また、コールセンターの業務には、お客様からの電話を受信するインバウンドと、お客様に電話を発信するアウトバウンドの2つがあり、それぞれ業務内容が異なります。
60代が輝ける仕事とは人生経験やこれまで積み重ねてきたキャリア、そして成熟したコミュニケーション能力が活かせることがおわかりいただけたでしょうか。また、時間的にも融通が利くといった点も、シニアが企業にとって採用されやすいポイントとなっています。
※データ元:内閣府「令和4年版高齢社会白書(全体版)」
60代からの仕事探しはWeb活用!
では、実際に60代の方が求職活動をする場合、どこで求人を探せばよいのでしょうか。
求人サイト
求人サイトは、希望条件や年齢といった条件で絞りこんで仕事を検索できるため、仕事探しに活用したいツールです。
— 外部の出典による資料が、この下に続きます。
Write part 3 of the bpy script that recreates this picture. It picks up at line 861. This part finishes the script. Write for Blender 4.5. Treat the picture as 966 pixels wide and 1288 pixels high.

巷には様々な求人サイトがありますが、それぞれに特徴があり、強みも異なるので、まずはご自身に見合ったサイトを見つけることが大切です。
シルバー人材センター
シルバー人材センターは、高齢者の社会参加を促すために設立された団体です。原則として市(区)町村単位に置かれており、地域に密着した仕事や高齢者向けの仕事を豊富に取り扱っています。
ハローワーク
ハローワークは、全国に展開している公共職業安定所で60歳以上の求人も幅広く扱っています。また、対面での相談も可能ですので、インターネットを使った求人探しに不安がある方におすすめです。相談をしながら、条件や希望を伝えることで、自身に合った求人を紹介してもらえます。
地域情報誌
地域情報誌には、地域ごとの求人情報が掲載されています。地域に密着した会社や雇用情報を中心としており、他の求人媒体にはない情報が掲載されていることも。地域密着型の採用に力を入れている企業も多いため、近くで働きたいという希望があれば、フリーペーパーなどの地域情報誌を見てみると良いでしょう。
まとめ
人生100年時代を生きるためには、資産寿命をしっかりと延ばす努力をする必要があります。資産寿命に余裕があれば、実生活もゆとりのある生活を送ることができるでしょう。